Knowing that most of these kids are orphans, street kids, without a home, or a promise for a meal; breaks my heart. I wish we could let them all in.

All of a sudden the sound of kids singing came to a halt. A flood of kids came outside and scattered out to where a leader of the festival directed them. One of the leaders brought a group of kids into the red tent that I’m in. This is the music station, where we sing songs of worship that have hand motions that go along with them.

In the beginning of the session I passed out shakers for the kids. It warmed my heart to see the kids’ faces light up when they would receive a shaker.

Time had seemed to fly by when you’re in the midst of children who touch your heart.

It’s now lunchtime and as I walk to the church I look to my left to see that there is no longer a line of kids outside. But, more faces in the sea of kids.

As I entered the church where lunch was being handed out. I came across the Director of the festival Fred having a conversation with a middle-aged American volunteer Traci. Traci had come from America to coordinate the festival. From what I gathered they were discussing not letting anymore kids into the festival.

Fred who is unsure of his age, was born in Uganda, and has given his life to serve the people of Rwanda. While Traci who is on her second trip to Rwanda from America is the mother of a teenage daughter has also been touched by the people of Rwanda. She now spends a lot of her time in volunteering for a local organization back home for which she is now on this trip.

Fred’s argument was that they didn’t have enough room for more kids, where as Traci says that we can make room.

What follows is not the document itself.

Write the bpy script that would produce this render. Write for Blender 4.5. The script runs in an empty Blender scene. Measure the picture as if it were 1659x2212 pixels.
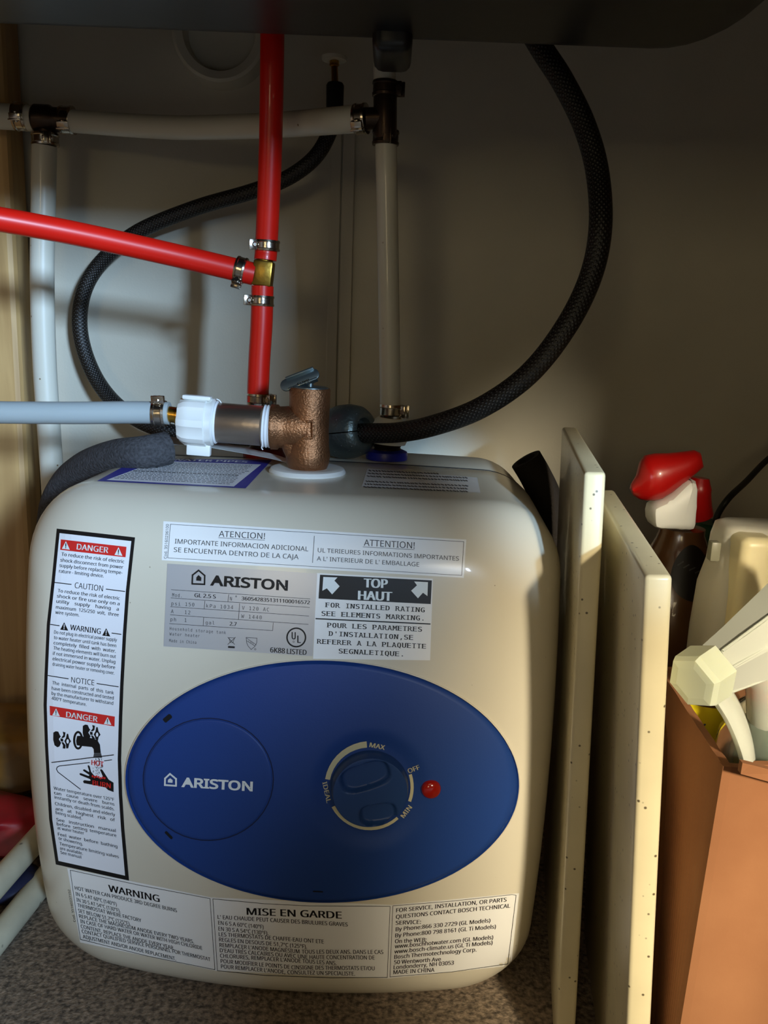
import bpy, bmesh, math, random
from mathutils import Vector, Matrix
from mathutils.bvhtree import BVHTree
random.seed(7)
S = bpy.context.scene
COL = S.collection

# ------------------------------------------------------------------ camera
FPX = 1850.0                      # focal length in pixels of a 1659 x 2212 frame
CAM_Z, PITCH, ROLL = 0.4497, 12.43, 2.22
cam_d = bpy.data.cameras.new('camera'); cam = bpy.data.objects.new('camera', cam_d); COL.objects.link(cam)
cam_d.sensor_fit = 'VERTICAL'; cam_d.sensor_height = 36.0; cam_d.lens = FPX / 2212.0 * 36.0
cam_d.clip_start = 0.01
CM = Matrix.Rotation(math.radians(90 - PITCH), 4, 'X') @ Matrix.Rotation(math.radians(ROLL), 4, 'Z')
cam.matrix_world = Matrix.Translation((0, 0, CAM_Z)) @ CM
S.camera = cam

# ------------------------------------------------------------------ world, lamps, exposure
S.view_settings.view_transform = 'Standard'; S.view_settings.look = 'None'
S.view_settings.gamma = 1.0; S.view_settings.use_curve_mapping = False
S.view_settings.exposure = 0.0
w = bpy.data.worlds.new('world'); S.world = w; w.use_nodes = True
w.node_tree.nodes['Background'].inputs[0].default_value = (1.0, 0.80, 0.50, 1)
w.node_tree.nodes['Background'].inputs[1].default_value = 0.045

def area(name, loc, target, sx, sy, power, col):
    d = bpy.data.lights.new(name, 'AREA'); d.shape = 'RECTANGLE'; d.size = sx; d.size_y = sy
    d.energy = power; d.color = col
    o = bpy.data.objects.new(name, d); COL.objects.link(o); o.location = loc
    o.rotation_euler = (Vector(target) - Vector(loc)).to_track_quat('-Z', 'Y').to_euler()
    return o
area('window_light', (1.15, -1.75, 0.98), (0, .6, .4), .30, .26, 132, (.50, .72, 1.0))
area('ceiling_light', (-.3, -1.5, 2.1), (0, .4, .2), 1.3, 1.0, 4.5, (1.0, .84, .60))
area('room_lamp', (-.55, -1.9, .76), (.05, .8, .42), .40, .40, 4.0, (1.0, .80, .46))
sd = bpy.data.lights.new('spot_lamp', 'SPOT'); sd.energy = 390; sd.color = (1.0, .86, .62); sd.spot_size = math.radians(20); sd.spot_blend = .3; sd.shadow_soft_size = .09
so = bpy.data.objects.new('spot_lamp', sd); COL.objects.link(so); so.location = (.63, -1.35, 1.0)
sh = bpy.data.lights.new('board_patch_spot', 'SPOT'); sh.energy = 260; sh.color = (.48, .72, 1.0); sh.spot_size = math.radians(3.0); sh.spot_blend = .5; sh.shadow_soft_size = .03  # added narrow cool spot, makes the bright patch on the nearest board's top
sho = bpy.data.objects.new('board_patch_spot', sh); COL.objects.link(sho); sho.location = (.49, -1.5, .80)
sho.rotation_euler = (Vector((.122, .46, .368)) - sho.location).to_track_quat('-Z', 'Y').to_euler()
so.rotation_euler = (Vector((.42, .40, .20)) - so.location).to_track_quat('-Z', 'Y').to_euler()

# ------------------------------------------------------------------ helpers
CO = Vector((0, 0, CAM_Z))
C3 = CM.to_3x3()
def ray(px, py):
    return C3 @ Vector(((px - 829.5) / FPX, -(py - 1106) / FPX, -1.0))
def P(px, py, Y):                       # the point at depth Y seen at a measured spot of the photograph
    d = ray(px, py); return CO + d * (Y / d.y)
def PZ(px, py, Z):                      # the point at height Z
    d = ray(px, py); return CO + d * ((Z - CAM_Z) / d.z)
def M2PX(Y):                            # metres per photo pixel near depth Y
    return Y / FPX
def lin(c):
    return tuple(((v / 255.0) / 12.92 if v / 255.0 <= .04045 else ((v / 255.0 + .055) / 1.055) ** 2.4) for v in c) + (1,)

def mat(name, col, rough=.5, metal=0, bump=0, bscale=200, var=0, vscale=20, coat=0, trans=0, sss=0, ior=1.45, col2=None, spots=None, sheen=0):
    m = bpy.data.materials.new(name); m.use_nodes = True
    nt = m.node_tree; b = nt.nodes['Principled BSDF']
    b.inputs['Base Color'].default_value = lin(col); b.inputs['Roughness'].default_value = rough
    b.inputs['Metallic'].default_value = metal; b.inputs['Coat Weight'].default_value = coat
    b.inputs['Transmission Weight'].default_value = trans; b.inputs['IOR'].default_value = ior
    if sss:
        b.inputs['Subsurface Weight'].default_value = sss; b.inputs['Subsurface Scale'].default_value = .004
        b.inputs['Subsurface Radius'].default_value = (1, .9, .7)
    tc = nt.nodes.new('ShaderNodeTexCoord')
    if bump:
        n = nt.nodes.new('ShaderNodeTexNoise'); n.inputs['Scale'].default_value = bscale; n.inputs['Detail'].default_value = 4
        nt.links.new(tc.outputs['Object'], n.inputs['Vector'])
        bp = nt.nodes.new('ShaderNodeBump'); bp.inputs['Strength'].default_value = bump; bp.inputs['Distance'].default_value = .001
        nt.links.new(n.outputs['Fac'], bp.inputs['Height']); nt.links.new(bp.outputs['Normal'], b.inputs['Normal'])
    last = None
    if var:
        n = nt.nodes.new('ShaderNodeTexNoise'); n.inputs['Scale'].default_value = vscale; n.inputs['Detail'].default_value = 5
        nt.links.new(tc.outputs['Object'], n.inputs['Vector'])
        mr = nt.nodes.new('ShaderNodeMapRange'); mr.inputs[1].default_value = .35; mr.inputs[2].default_value = .65
        nt.links.new(n.outputs['Fac'], mr.inputs[0])
        mx = nt.nodes.new('ShaderNodeMix'); mx.data_type = 'RGBA'
        c2 = col2 or tuple(max(0, v * (1 - var)) for v in col)
        mx.inputs[6].default_value = lin(col); mx.inputs[7].default_value = lin(c2)
        nt.links.new(mr.outputs[0], mx.inputs[0]); nt.links.new(mx.outputs[2], b.inputs['Base Color']); last = mx
    if spots:                            # (scale, threshold, colour): small dark flecks
        v = nt.nodes.new('ShaderNodeTexVoronoi'); v.inputs['Scale'].default_value = spots[0]
        nt.links.new(tc.outputs['Object'], v.inputs['Vector'])
        mr = nt.nodes.new('ShaderNodeMapRange'); mr.inputs[1].default_value = spots[1]; mr.inputs[2].default_value = spots[1] * .5
        nt.links.new(v.outputs['Distance'], mr.inputs[0])
        mx = nt.nodes.new('ShaderNodeMix'); mx.data_type = 'RGBA'
        if last: nt.links.new(last.outputs[2], mx.inputs[6])
        else: mx.inputs[6].default_value = lin(col)
        mx.inputs[7].default_value = lin(spots[2])
        nt.links.new(mr.outputs[0], mx.inputs[0]); nt.links.new(mx.outputs[2], b.inputs['Base Color'])
    return m

def wood(name, c1, c2, axis='Z'):
    m = bpy.data.materials.new(name); m.use_nodes = True; nt = m.node_tree; b = nt.nodes['Principled BSDF']
    tc = nt.nodes.new('ShaderNodeTexCoord'); mp = nt.nodes.new('ShaderNodeMapping')
    mp.inputs['Scale'].default_value = (14, 14, 1.2) if axis == 'Z' else (14, 1.2, 14)
    nt.links.new(tc.outputs['Object'], mp.inputs[0])
    n = nt.nodes.new('ShaderNodeTexNoise'); n.inputs['Scale'].default_value = 3; n.inputs['Detail'].default_value = 6; n.inputs['Distortion'].default_value = 1.2
    nt.links.new(mp.outputs[0], n.inputs['Vector'])
    r = nt.nodes.new('ShaderNodeValToRGB'); r.color_ramp.elements[0].position = .3; r.color_ramp.elements[1].position = .7
    r.color_ramp.elements[0].color = lin(c1); r.color_ramp.elements[1].color = lin(c2)
    nt.links.new(n.outputs['Fac'], r.inputs[0]); nt.links.new(r.outputs[0], b.inputs['Base Color'])
    b.inputs['Roughness'].default_value = .55
    return m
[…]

He responded by stating, “We don’t want kids to just show up to get a meal, we want them to hear the message.” Which Traci quickly responded by saying, “You don’t know that the kids aren’t hearing the message or one of the volunteers would touch their hearts with the message.”

Moments later Traci added, “I spoke with the people in the kitchen and they said they could make it work with 100 more kids.” Then Fred jokingly said, “Do what you want you crazy mzungu’s (Mzungu means American.)”

The next day, with a new expectation ended with a miracle. At first, we planned for 350 and on day 1 we had 450. But, on day 2 when we planned for 450 we got way greater than that. We reached 780 kids!

Overall, we had 430 more kids than planned.

From this situation I had learned that when you see a need that hits your heart do something. Secondly, to seek out the right people that can give you the right information to make a good decision. Thirdly, when in conflict with others support your position with facts and not just emotion. Lastly, when your heart tells you to do something it’s ok to have faith.